- Business
- Seven & i Holdings Co., Ltd. (SVNDF) operates as a pure holding company overseeing a diversified global retail group centered on convenience stores, superstores, department stores, financial services, specialty stores, and other operations. The company manages domestic convenience store operations through Seven-Eleven Japan Co., Ltd. and affiliates, offering directly managed and franchised 7-Eleven stores featuring everyday necessities, fresh foods, beverages, and just-made merchandise; overseas convenience store operations via subsidiaries including 7-Eleven, Inc., Speedway LLC, and Seven-Eleven (China) Investment Co., Ltd., encompassing 7-Eleven, Speedway, and Stripes brands with gasoline retail; superstore operations through Ito-Yokado Co., Ltd., York-Benimaru Co., Ltd., and others providing daily necessities, groceries, and community-oriented retail; department store operations under Sogo & Seibu; financial services via Seven Bank, Ltd., Seven Card Service Co., Ltd., and affiliates delivering banking, ATMs, credit cards, leasing, electronic money, and insurance; and specialty stores together with real estate and IT-related businesses. Seven & i Holdings serves consumers across Japan, North America, Asia-Pacific, China, and select European and Middle Eastern markets through approximately 84,000 stores worldwide, targeting everyday retail, food, financial, and convenience needs.
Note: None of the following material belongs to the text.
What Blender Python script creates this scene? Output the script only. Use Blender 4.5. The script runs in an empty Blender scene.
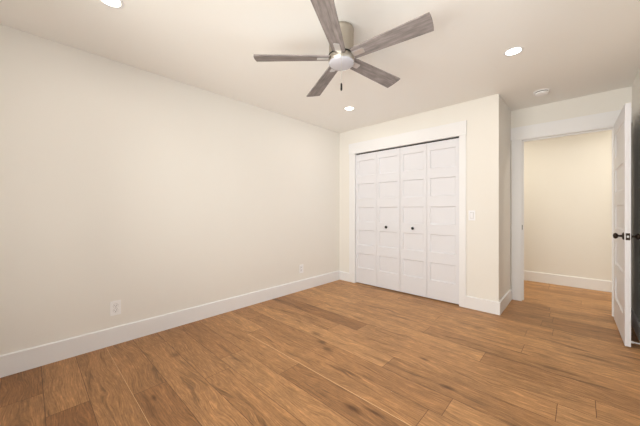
import bpy, bmesh, math, random
from mathutils import Vector, Matrix

random.seed(7)
PI = math.pi
SC = bpy.context.scene
COL = SC.collection

# ------------------------------------------------------------------ camera
CAM_H = 1.151
FPX = 274.8
cam_d = bpy.data.cameras.new('camera')
cam_d.sensor_fit = 'HORIZONTAL'; cam_d.sensor_width = 36.0
cam_d.lens = FPX / 640.0 * 36.0
cam_d.shift_y = -2.7 / 640.0
cam_d.clip_start = 0.02
cam = bpy.data.objects.new('camera', cam_d); COL.objects.link(cam)
cam.location = (0, 0, CAM_H)
cam.rotation_euler = (PI / 2, 0, math.radians(43.3046))
SC.camera = cam

# ------------------------------------------------------------------ light and exposure
SC.view_settings.view_transform = 'Standard'
SC.view_settings.look = 'None'
SC.view_settings.gamma = 1.0
SC.view_settings.use_curve_mapping = False
SC.view_settings.exposure = -0.08
WIN = (-2.10, 0.36, 0.55, 2.15)            # unseen window added behind the camera for daylight: x0, x1, z0, z1
WIN2 = (0.75, 2.55, 0.70, 2.10)            # unseen window added in the right wall to even the light: y0, y1, z0, z1
WINDOW_POWER = 18
UP_FILL_POWER = 76
DOWNLIGHT_POWER = 2.7
HALL_POWER = 12.4

world = bpy.data.worlds.new('daylight'); SC.world = world
world.use_nodes = True
world.node_tree.nodes['Background'].inputs['Color'].default_value = (0.88, 0.95, 1.0, 1)
world.node_tree.nodes['Background'].inputs['Strength'].default_value = 2.5


def area(name, loc, rot, size, power, color, size_y=None, shape=None, parent=None):
    l = bpy.data.lights.new(name, 'AREA')
    l.energy = power; l.color = color; l.size = size
    l.shape = shape or ('RECTANGLE' if size_y else 'DISK')
    if size_y: l.size_y = size_y
    o = bpy.data.objects.new(name, l); COL.objects.link(o)
    o.location = loc; o.rotation_euler = rot
    if parent: o.parent = parent
    return o


area('window_daylight', ((WIN[0] + WIN[1]) / 2, -0.80, (WIN[2] + WIN[3]) / 2), (-PI / 2, 0, PI),
     WIN[1] - WIN[0], WINDOW_POWER, (1.0, 0.965, 0.87), WIN[3] - WIN[2])  # area lamp standing in for daylight outside the added rear window

area('upward_fill_light', ((WIN[0] + WIN[1]) / 2, -0.86, (WIN[2] + WIN[3]) / 2), (-PI / 2 - math.radians(32), 0, PI),
     WIN[1] - WIN[0], UP_FILL_POWER, (1.0, 0.965, 0.87), WIN[3] - WIN[2])  # fill lamp tilted upward, added to brighten the ceiling and upper walls

# ------------------------------------------------------------------ materials


def nt(name):
    m = bpy.data.materials.new(name); m.use_nodes = True
    t = m.node_tree
    return m, t, t.nodes['Principled BSDF']


def N(t, kind, **kw):
    n = t.nodes.new(kind)
    for k, v in kw.items():
        setattr(n, k, v)
    return n


def lin(r, g, b):
    def f(c):
        c /= 255.0
        return c / 12.92 if c <= 0.04045 else ((c + 0.055) / 1.055) ** 2.4
    return (f(r), f(g), f(b), 1)


def plain(name, col, rough=0.5, metal=0.0, bump=0.0, scale=200.0, spec=0.5, var=0.0):
    m, t, b = nt(name)
    b.inputs['Roughness'].default_value = rough
    b.inputs['Metallic'].default_value = metal
    b.inputs['Specular IOR Level'].default_value = spec
    tc = N(t, 'ShaderNodeTexCoord')
    nz = N(t, 'ShaderNodeTexNoise'); nz.inputs['Scale'].default_value = scale
    nz.inputs['Detail'].default_value = 3
    t.links.new(tc.outputs['Object'], nz.inputs['Vector'])
    mx = N(t, 'ShaderNodeMix', data_type='RGBA')
    mx.inputs[6].default_value = tuple(c * (1 - var) for c in col[:3]) + (1,)
    mx.inputs[7].default_value = tuple(min(1, c * (1 + var)) for c in col[:3]) + (1,)
    t.links.new(nz.outputs['Fac'], mx.inputs[0])
    t.links.new(mx.outputs[2], b.inputs['Base Color'])
    if bump:
        bp = N(t, 'ShaderNodeBump'); bp.inputs['Strength'].default_value = bump
        bp.inputs['Distance'].default_value = 0.001
        t.links.new(nz.outputs['Fac'], bp.inputs['Height'])
        t.links.new(bp.outputs['Normal'], b.inputs['Normal'])
    return m


M_WALL = plain('cream_wall_paint', (0.858, 0.832, 0.785), 0.75, bump=0.15, scale=260, spec=0.25, var=0.01)
M_CEIL = plain('ceiling_paint', (0.93, 0.912, 0.882), 0.8, bump=0.2, scale=180, spec=0.2, var=0.01)
M_TRIM = plain('white_trim_paint', (0.87, 0.868, 0.88), 0.35, bump=0.03, scale=90, spec=0.4, var=0.01)
M_DOOR = plain('white_door_paint', (0.78, 0.78, 0.82), 0.38, bump=0.03, scale=90, spec=0.4, var=0.01)
M_PLASTIC = plain('white_plastic', (0.95, 0.95, 0.96), 0.3, scale=50)
M_PLATE = plain('cream_plastic', (0.90, 0.90, 0.93), 0.3, scale=50)
M_SLOT = plain('dark_slot', (0.03, 0.028, 0.025), 0.6, scale=50)
M_GREY = plain('grey_plastic', (0.42, 0.40, 0.38), 0.5, scale=50)
M_BRONZE = plain('oil_rubbed_bronze', (0.035, 0.022, 0.015), 0.32, metal=0.7, scale=120, var=0.2)
M_BLACK = plain('black_metal', (0.012, 0.012, 0.012), 0.35, metal=0.4, scale=80)
M_NICKEL = plain('brushed_nickel', (0.43, 0.39, 0.335), 0.38, metal=1.0, bump=0.1, scale=300, var=0.05)
M_SILVER = plain('satin_silver', (0.66, 0.65, 0.66), 0.42, metal=0.7, scale=200, var=0.03)
M_STEEL = plain('steel_plate', (0.5, 0.5, 0.5), 0.3, metal=1.0, scale=90)
M_GLOBE = plain('frosted_glass', (0.50, 0.49, 0.53), 0.25, scale=30, spec=0.5, var=0.01)
M_DARKGAP = plain('dark_motor_gap', (0.02, 0.024, 0.02), 0.35, metal=0.5, scale=90)
M_OUT = plain('exterior_paint', (0.5, 0.5, 0.5), 0.8, scale=10)


def emit(name, col, s):
    m, t, b = nt(name)
    b.inputs['Base Color'].default_value = (0.9, 0.9, 0.9, 1)
    b.inputs['Emission Color'].default_value = col
    b.inputs['Emission Strength'].default_value = s
    return m


M_LENS = emit('lit_lens', (1.0, 0.93, 0.80, 1), 9)


def glass():
    m, t, b = nt('window_glass')
    tr = N(t, 'ShaderNodeBsdfTransparent'); gl = N(t, 'ShaderNodeBsdfGlossy')
    gl.inputs['Roughness'].default_value = 0.02
    fr = N(t, 'ShaderNodeFresnel'); fr.inputs['IOR'].default_value = 1.45
    mx = N(t, 'ShaderNodeMixShader')
    t.links.new(fr.outputs[0], mx.inputs[0]); t.links.new(tr.outputs[0], mx.inputs[1]); t.links.new(gl.outputs[0], mx.inputs[2])
    t.links.new(mx.outputs[0], t.nodes['Material Output'].inputs['Surface'])
    return m


M_GLASS = glass()

KNOTS = [  # x, y, half length, half width, strength : dark oak knots and mineral streaks
    (-0.97, 1.290, 0.075, 0.016, 1.0), (-0.86, 1.350, 0.06, 0.007, 0.9), (-1.20, 1.560, 0.10, 0.010, 0.8),
    (-1.30, 1.535, 0.08, 0.007, 0.6), (-0.62, 1.868, 0.045, 0.012, 1.0), (-0.87, 2.10, 0.035, 0.010, 0.8),
    (-1.52, 1.70, 0.05, 0.018, 0.7), (-1.63, 1.76, 0.05, 0.02, 0.7), (-1.78, 1.84, 0.06, 0.02, 0.55),
    (-1.53, 1.42, 0.04, 0.006, 0.0), (-1.95, 1.105, 0.08, 0.008, 0.7), (-1.90, 0.53, 0.03, 0.010, 0.8),
    (-2.34, 0.80, 0.035, 0.025, 0.55), (-2.15, 1.12, 0.10, 0.010, 0.4), (-1.10, 1.86, 0.22, 0.016, 0.45),
    (-2.10, 2.06, 0.16, 0.020, 0.4), (-1.45, 0.90, 0.14, 0.008, 0.4), (-0.45, 2.55, 0.22, 0.012, 0.5),
    (-0.10, 2.62, 0.15, 0.016, 0.5), (0.10, 3.02, 0.14, 0.02, 0.4), (-1.4, 2.75, 0.2, 0.015, 0.35),
]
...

Founded on September 1, 2005, through the integration of Ito-Yokado Co., Ltd., Seven-Eleven Japan Co., Ltd., and Denny's Japan, the company is headquartered at 8-8, Nibancho, Chiyoda-ku, Tokyo 102-8452, Japan.
In recent strategic developments, Seven & i Holdings completed group structure reforms including the deconsolidation of Seven Bank, Ltd. as an equity-method affiliate in June 2025 and advanced the sale of its superstore and specialty stores business group to Bain Capital, with closing targeted for September 1, 2025, as part of an absorption-type split and partial reinvestment. The company plans to list its North American convenience store subsidiary, Seven-Eleven, Inc., by the second half of 2026 to enable accelerated store openings (approximately 1,300 in North America by fiscal 2031), bolt-on mergers and acquisitions, and additional debt financing for growth. Further initiatives encompass a JPY 2.0 trillion share repurchase program by fiscal 2030 (with 58.8% progress as of late 2025), progressive dividend policy enhancements, exploration of M&A deals and partnerships for expansion into Europe as a fourth growth pillar, and CVS performance acceleration through 7NOW delivery strengthening, SIP store initiatives, and fresh food assortments.